Hubble Image of the Week – Wild Cosmic Ducks

Star Studded Image of Messier 11

Hubble Space Telescope image of a portion of Messier 11, which is also known as the Wild Duck Cluster. Credit: ESA/Hubble & NASA, P. Dobbie et al.

This star-studded image shows us a portion of Messier 11, an open star cluster in the southern constellation of Scutum (The Shield). Messier 11 is also known as the Wild Duck Cluster, as its brightest stars form a “V” shape that somewhat resembles a flock of ducks in flight.

Messier 11 is one of the richest and most compact open clusters currently known. By investigating the brightest, hottest main sequence stars in the cluster astronomers estimate that it formed roughly 220 million years ago. Open clusters tend to contain fewer and younger stars than their more compact globular cousins, and Messier 11 is no exception: at its center lie many blue stars, the hottest and youngest of the cluster’s few thousand stellar residents.

The lifespans of open clusters are also relatively short compared to those of globular ones; stars in open clusters are spread further apart and are thus not as strongly bound to each other by gravity, causing them to be more easily and quickly drawn away by stronger gravitational forces. As a result, Messier 11 is likely to disperse in a few million years as its members are ejected one by one, pulled away by other celestial objects in the vicinity.

3 Comments on "Hubble Image of the Week – Wild Cosmic Ducks"

  1. I’m not sure where that Wild Duck Cluster is. Can you put a circle around it or mark it somehow? Thanks.

  2. And *I’m* curious about the size of the area contained in this image. Is it one degree square, or 2°, or half a degree, or what? Thanks!
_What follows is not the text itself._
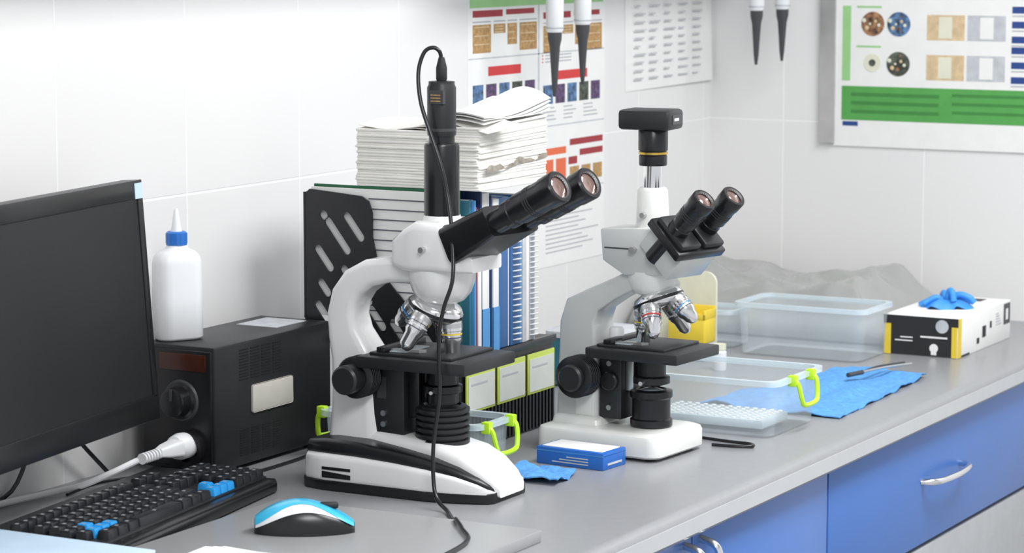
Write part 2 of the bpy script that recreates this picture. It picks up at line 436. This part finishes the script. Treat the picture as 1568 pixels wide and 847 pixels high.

  3. Okay, I answered my own question: the photo is 2.69 x 2.59 arcminutes in size, which is—let’s just use round numbers here—0.04, or 1/25th, of one degree, or 1/25th x 1/360th **2 (squared) of the entire sky from true horizon to true horizon, or, let’s put it another way, an almost infinitesimal amount of the sky. Somebody please correct me if I’ve dropped a decimal or something in my math here. Anyhow, my point is: count (if you can; I sure don’t want to try, myself) the number of stars you can see in this photo, and then square that number, and then multiply it by 25 x 360, and that might give you SOME idea of how many stars are “out there,” or at least how many Hubble can see. Amazing.